The body of a crossbow consists of a wooden stock, at right angles to a metal bowstave called the prod, or the lath. The prod is a lot shorter than a longbow—mine’s 28″ tip to tip. However, because it’s metal, it’s got a lot more tensile strength per inch than a wood bow. So you can get much more power, inch for inch, out of a crossbow prod than a longbow stave. The prod needs to be able to flex a bit, so it’s held to the nose of the stock with a binding of sinew or linen twine, wrapped around a chunk of wood called the block. If the prod were nailed into the stock, the stock would crack from the force when the crossbow was fired; the bindings allow the prod to flex away from the stock without destroying it. Attached at the nose of the crossbow is often a metal loop, or stirrup, which is used to help you pull the bow; you brace your foot in the stirrup, then yank the string back to the lock position with both hands.

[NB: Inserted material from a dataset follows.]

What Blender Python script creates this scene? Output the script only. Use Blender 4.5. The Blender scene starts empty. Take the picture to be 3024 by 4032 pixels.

About halfway back along the stock is the mechanism that really makes a crossbow a horse of a different color. As I can’t remove the plate on the side of my own crossbow to give you a good photo, I’ve made this crude drawing for you instead.
The nut is a small wheel of wood or horn, rotating on a little axle; it sticks up a bit above the top of the stock. This top part of the nut is cut so that it’s got a hook to it, with a notch down its middle to hold the bolt. When you pull the string back, you catch it over the hook, and the nut holds the string in a pulled position as long as you like. A notch at the bottom of the nut is shaped so that the trigger of the crossbow slots into it and keeps it from spinning freely on its axle; when you press the trigger, it slips out of the notch, and the nut is now free to whiz around. So to load and fire a crossbow, you pull the string back to the nut and hook it; you put a bolt (also called a quarrel) into the groove along the top of the stock with its butt against the string, you aim it at a target—taking all the time you like, as the bow’s being held tense by the nut rather than by your muscle power—and then pull the trigger. The nut spins around, the string boings forward, and your bolt is propelled off the nose of the stock and toward the hearts of your enemies.
The assumption that crossbows are slow to reload is based on, I think, ideas of heavy crossbows–125# + on the pull–which have to be cranked back with a special mechanism called a cranneqin. But a light crossbow, 60-70# pull (which is a heavy draw weight for a longbow, but light for a crossbow) is easily pulled back with both hands if you hook your foot into the stirrup. So if you’re in a sitting position with one leg stretched out in front of you, you’ve got your crossbow loaded, you place it against or atop your shoulder, aim and pull the trigger. The moment the bolt’s gone, you can drop the crossbow down onto your waiting foot, put your hands atop the string and either straighten out your leg or lean back to pull the string to the nut in about 1 second. If you’re super-strong and only used one hand to cock it, your other hand’s already catching up the next bolt, you drop it into the groove while you’re swinging the stock back up off your foot and to your shoulder again, and bang! All in all about 5 seconds between bolts, if you don’t bobble anything. Compared to a longbow, the whole process requires a lot less strength and precision, and leverage is working for rather than against you. Of course, you’re sitting on the ground, so in a melee situation the crossbowmen are doomed as soon as the enemy gets close enough to rush the pavise wall… and it’s harder to aim accurately from a lower position, because crossbows have such a flat trajectory. (When I first started shooting, I lost half my bolts on the first day because UNLIKE arrows, which tend to land at an angle in the ground with the fletching showing if they miss the target, bolts hit the ground nearly flat and promptly bury themselves about 1/2″ below the surface of the soil, and frequently they disappear right up to the fletch and you need a metal detector to find the bastards.) And even from a standing position, a light crossbow can be reloaded and fired in about 12 seconds, is my general sense of the thing. I’m likely to spill my quarrels or hit myself in the face with the stock if I’m trying to move that quickly, mind you, but I’ve no doubt others more talented than myself have no problem with it.
This isn’t to say a very good longbowman (or woman!) couldn’t fire, reload, draw, and fire that fast, or even faster. But because you have to hold your pull while aiming, and because longbow arrows are longer and therefore a bit more unwieldy to maneuver into position, the ability to shoot both quickly AND precisely with a longbow is much harder to come by, I think.
That’s all the technical stuff. Robin also wanted to know what it feels like. I’d say it feels… well, different from anything else I’ve done. A crossbow is heavy—they’re made of wood and metal, after all, and mine’s walnut—so there’s a feeling of solidity to it that my longbow lacks. It doesn’t kick, really, as you generally put it atop your shoulder rather than against it; but you lay your cheek against the wood to sight and fire, and so you feel very close with the thing, so to speak. You can smell the wood, and the oil, and the cedar of the bolts. When you pull the trigger, the whole thing kind of thrums for a second… I personally find the crossbows appealing in a tactile way that longbows aren’t, as I like Things With Moving Parts, and the mechanism here is so simple and beautiful. So, there you have it—my ode to geeky medieval weaponry. (And if you’re at all interested in owning a medieval type crossbow, I recommend checking out New World Arbalest**; David built mine for me 20 years ago, and he’s still doing beautiful work and is a very nice guy to boot.)
* * *
* STRANGELY? What do you mean, STRANGELY? –Ed.